Keep only the lines from the top of the listing through the one with "for sv, sf in", and reproduce them unaltered.

>> Start

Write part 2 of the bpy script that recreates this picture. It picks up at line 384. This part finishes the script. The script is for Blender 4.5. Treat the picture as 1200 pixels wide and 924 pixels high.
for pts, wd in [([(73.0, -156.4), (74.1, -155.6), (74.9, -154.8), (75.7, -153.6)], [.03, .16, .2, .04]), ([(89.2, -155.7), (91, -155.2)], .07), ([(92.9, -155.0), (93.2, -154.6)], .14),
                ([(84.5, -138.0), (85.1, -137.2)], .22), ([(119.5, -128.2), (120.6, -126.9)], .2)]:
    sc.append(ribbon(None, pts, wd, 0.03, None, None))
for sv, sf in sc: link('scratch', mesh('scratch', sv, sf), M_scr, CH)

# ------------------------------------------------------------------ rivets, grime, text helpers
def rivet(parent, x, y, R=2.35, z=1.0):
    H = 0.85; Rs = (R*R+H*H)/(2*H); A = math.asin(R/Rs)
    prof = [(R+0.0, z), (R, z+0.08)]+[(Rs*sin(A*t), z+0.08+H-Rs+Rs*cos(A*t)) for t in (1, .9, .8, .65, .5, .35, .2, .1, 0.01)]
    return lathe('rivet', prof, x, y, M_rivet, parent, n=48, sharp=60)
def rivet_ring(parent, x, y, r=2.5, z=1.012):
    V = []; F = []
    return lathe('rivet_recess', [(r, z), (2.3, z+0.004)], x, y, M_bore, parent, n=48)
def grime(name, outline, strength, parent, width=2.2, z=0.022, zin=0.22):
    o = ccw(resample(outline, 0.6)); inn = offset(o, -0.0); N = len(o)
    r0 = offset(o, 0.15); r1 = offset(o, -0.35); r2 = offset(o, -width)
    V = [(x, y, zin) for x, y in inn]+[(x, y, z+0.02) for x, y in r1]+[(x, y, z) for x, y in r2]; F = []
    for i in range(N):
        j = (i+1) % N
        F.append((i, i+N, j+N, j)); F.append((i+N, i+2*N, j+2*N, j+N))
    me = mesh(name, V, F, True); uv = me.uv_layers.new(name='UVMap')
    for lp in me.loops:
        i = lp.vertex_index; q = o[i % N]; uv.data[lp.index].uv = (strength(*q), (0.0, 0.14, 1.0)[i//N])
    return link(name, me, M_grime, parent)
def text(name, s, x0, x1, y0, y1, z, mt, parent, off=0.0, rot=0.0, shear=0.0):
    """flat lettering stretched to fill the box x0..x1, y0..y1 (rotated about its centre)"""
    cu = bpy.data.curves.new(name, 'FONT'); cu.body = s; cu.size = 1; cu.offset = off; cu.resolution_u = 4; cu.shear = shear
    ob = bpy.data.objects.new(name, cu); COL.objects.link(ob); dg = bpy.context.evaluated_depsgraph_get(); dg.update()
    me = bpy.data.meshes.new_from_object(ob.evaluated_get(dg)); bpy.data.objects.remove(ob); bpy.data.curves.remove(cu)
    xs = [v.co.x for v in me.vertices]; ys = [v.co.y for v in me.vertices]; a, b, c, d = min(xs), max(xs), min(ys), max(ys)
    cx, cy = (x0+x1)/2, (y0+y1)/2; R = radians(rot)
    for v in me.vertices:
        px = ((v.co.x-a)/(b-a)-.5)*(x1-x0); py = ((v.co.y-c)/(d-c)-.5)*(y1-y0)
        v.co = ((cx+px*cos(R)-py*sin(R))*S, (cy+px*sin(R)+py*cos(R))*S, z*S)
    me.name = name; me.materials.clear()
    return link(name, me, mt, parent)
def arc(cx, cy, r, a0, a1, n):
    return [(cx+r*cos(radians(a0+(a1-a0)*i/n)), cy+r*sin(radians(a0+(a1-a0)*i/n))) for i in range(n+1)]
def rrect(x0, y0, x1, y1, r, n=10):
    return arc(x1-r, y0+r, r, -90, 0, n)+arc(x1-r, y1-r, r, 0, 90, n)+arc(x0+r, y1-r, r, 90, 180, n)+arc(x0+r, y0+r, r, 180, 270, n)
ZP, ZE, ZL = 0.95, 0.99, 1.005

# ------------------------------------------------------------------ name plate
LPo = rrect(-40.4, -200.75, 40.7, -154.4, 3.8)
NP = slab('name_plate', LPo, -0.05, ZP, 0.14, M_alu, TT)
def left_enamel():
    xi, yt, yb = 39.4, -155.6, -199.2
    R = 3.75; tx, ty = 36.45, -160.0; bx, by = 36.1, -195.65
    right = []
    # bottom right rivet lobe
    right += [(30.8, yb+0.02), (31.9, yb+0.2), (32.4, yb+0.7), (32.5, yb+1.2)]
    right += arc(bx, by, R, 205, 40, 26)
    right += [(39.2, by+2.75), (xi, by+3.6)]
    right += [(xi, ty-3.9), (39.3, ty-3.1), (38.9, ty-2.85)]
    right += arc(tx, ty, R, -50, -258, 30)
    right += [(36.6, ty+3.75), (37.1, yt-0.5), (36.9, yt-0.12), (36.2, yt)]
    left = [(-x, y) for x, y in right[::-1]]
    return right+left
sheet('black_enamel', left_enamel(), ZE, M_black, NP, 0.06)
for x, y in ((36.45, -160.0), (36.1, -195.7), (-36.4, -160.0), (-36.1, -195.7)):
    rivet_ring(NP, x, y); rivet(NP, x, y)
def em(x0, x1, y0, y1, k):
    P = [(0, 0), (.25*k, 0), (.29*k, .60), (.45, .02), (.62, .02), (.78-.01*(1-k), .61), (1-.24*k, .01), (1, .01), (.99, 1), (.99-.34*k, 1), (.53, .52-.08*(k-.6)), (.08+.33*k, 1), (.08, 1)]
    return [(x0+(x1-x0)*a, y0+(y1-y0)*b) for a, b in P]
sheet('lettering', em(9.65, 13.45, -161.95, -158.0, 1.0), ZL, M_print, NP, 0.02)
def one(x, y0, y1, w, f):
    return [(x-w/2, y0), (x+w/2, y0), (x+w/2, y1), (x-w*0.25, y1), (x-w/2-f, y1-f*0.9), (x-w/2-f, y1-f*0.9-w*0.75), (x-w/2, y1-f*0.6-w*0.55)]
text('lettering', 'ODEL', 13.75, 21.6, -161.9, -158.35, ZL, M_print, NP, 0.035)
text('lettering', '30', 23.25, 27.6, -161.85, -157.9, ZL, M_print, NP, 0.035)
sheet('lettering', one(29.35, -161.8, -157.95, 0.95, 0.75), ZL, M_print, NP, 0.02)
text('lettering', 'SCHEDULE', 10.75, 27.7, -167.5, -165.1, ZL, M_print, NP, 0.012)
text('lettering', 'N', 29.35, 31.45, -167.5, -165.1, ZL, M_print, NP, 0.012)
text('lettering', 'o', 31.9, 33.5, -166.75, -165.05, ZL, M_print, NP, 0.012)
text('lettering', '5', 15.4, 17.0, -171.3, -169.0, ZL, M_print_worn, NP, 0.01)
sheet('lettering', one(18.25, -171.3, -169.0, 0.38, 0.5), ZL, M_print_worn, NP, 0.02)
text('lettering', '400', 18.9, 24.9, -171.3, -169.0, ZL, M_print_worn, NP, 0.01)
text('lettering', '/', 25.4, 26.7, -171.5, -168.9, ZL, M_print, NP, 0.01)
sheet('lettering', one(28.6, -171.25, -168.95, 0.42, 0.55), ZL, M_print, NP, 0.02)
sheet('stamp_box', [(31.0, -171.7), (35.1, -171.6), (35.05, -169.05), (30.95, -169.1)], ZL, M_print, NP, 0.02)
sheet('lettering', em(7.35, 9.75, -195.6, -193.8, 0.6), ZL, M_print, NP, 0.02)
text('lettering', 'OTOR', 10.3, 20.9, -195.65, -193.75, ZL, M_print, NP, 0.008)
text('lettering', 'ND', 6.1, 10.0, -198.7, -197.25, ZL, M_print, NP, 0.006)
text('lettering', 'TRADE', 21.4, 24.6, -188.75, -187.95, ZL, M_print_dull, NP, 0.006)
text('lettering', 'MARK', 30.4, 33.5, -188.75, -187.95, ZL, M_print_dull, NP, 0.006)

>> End

**Written response:**
Write part 2 of the bpy script that recreates this picture. It picks up at line 384. This part finishes the script. The script is for Blender 4.5. Treat the picture as 1200 pixels wide and 924 pixels high.
for pts, wd in [([(73.0, -156.4), (74.1, -155.6), (74.9, -154.8), (75.7, -153.6)], [.03, .16, .2, .04]), ([(89.2, -155.7), (91, -155.2)], .07), ([(92.9, -155.0), (93.2, -154.6)], .14),
                ([(84.5, -138.0), (85.1, -137.2)], .22), ([(119.5, -128.2), (120.6, -126.9)], .2)]:
    sc.append(ribbon(None, pts, wd, 0.03, None, None))
for sv, sf in sc: link('scratch', mesh('scratch', sv, sf), M_scr, CH)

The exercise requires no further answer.